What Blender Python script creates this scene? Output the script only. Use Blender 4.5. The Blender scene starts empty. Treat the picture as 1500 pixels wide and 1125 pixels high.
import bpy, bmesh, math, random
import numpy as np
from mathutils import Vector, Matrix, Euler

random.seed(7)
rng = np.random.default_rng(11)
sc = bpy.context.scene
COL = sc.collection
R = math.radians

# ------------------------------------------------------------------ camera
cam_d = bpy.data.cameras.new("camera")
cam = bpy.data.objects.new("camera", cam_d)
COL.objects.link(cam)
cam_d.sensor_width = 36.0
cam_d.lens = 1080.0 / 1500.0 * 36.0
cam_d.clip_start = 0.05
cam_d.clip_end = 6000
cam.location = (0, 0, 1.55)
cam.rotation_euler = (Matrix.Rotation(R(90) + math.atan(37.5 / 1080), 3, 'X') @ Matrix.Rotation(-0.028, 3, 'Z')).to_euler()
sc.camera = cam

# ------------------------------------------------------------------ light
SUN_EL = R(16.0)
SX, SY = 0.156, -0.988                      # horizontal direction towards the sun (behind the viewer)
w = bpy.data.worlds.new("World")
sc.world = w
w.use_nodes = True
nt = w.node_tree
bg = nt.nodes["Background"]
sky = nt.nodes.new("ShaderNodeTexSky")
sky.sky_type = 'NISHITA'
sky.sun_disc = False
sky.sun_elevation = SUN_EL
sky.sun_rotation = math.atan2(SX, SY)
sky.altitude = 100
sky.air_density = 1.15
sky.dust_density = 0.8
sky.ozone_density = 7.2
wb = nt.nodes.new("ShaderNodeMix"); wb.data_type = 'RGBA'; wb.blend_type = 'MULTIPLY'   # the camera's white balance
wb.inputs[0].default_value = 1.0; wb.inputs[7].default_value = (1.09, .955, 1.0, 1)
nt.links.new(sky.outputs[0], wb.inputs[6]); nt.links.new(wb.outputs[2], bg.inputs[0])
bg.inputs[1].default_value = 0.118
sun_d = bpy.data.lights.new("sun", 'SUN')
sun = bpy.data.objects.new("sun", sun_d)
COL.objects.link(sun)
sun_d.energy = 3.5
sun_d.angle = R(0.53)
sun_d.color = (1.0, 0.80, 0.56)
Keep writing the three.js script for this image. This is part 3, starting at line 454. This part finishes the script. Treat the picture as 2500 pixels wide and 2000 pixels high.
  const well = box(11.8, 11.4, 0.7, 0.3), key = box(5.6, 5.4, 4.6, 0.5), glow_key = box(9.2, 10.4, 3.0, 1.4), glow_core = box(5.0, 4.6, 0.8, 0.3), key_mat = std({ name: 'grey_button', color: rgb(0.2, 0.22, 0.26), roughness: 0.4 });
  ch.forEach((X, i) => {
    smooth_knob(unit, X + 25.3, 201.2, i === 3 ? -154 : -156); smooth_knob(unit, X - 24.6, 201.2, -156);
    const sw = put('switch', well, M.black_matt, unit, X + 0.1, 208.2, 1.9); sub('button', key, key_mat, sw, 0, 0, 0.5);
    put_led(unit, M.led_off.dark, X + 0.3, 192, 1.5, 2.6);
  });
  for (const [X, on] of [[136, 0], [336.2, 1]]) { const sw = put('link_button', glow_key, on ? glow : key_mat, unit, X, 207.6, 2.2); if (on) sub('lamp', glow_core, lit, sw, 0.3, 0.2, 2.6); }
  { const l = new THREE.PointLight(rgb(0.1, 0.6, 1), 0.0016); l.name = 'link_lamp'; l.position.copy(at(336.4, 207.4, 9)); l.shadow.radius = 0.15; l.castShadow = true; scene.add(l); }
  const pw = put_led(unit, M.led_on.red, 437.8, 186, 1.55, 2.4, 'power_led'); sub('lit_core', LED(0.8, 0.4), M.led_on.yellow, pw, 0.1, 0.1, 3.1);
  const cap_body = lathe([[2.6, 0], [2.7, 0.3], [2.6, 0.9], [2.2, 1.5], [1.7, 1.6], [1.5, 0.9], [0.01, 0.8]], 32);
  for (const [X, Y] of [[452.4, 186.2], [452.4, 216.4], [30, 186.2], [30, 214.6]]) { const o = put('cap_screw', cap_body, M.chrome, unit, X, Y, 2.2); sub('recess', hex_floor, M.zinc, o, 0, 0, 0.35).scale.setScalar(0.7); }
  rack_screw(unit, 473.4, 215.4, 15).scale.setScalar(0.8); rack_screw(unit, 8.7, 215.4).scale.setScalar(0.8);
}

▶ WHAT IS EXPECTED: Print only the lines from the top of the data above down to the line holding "sc.camera = cam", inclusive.

▶ ANSWER FOR THIS EXERCISE:
What Blender Python script creates this scene? Output the script only. Use Blender 4.5. The Blender scene starts empty. Treat the picture as 1500 pixels wide and 1125 pixels high.
import bpy, bmesh, math, random
import numpy as np
from mathutils import Vector, Matrix, Euler

random.seed(7)
rng = np.random.default_rng(11)
sc = bpy.context.scene
COL = sc.collection
R = math.radians

# ------------------------------------------------------------------ camera
cam_d = bpy.data.cameras.new("camera")
cam = bpy.data.objects.new("camera", cam_d)
COL.objects.link(cam)
cam_d.sensor_width = 36.0
cam_d.lens = 1080.0 / 1500.0 * 36.0
cam_d.clip_start = 0.05
cam_d.clip_end = 6000
cam.location = (0, 0, 1.55)
cam.rotation_euler = (Matrix.Rotation(R(90) + math.atan(37.5 / 1080), 3, 'X') @ Matrix.Rotation(-0.028, 3, 'Z')).to_euler()
sc.camera = cam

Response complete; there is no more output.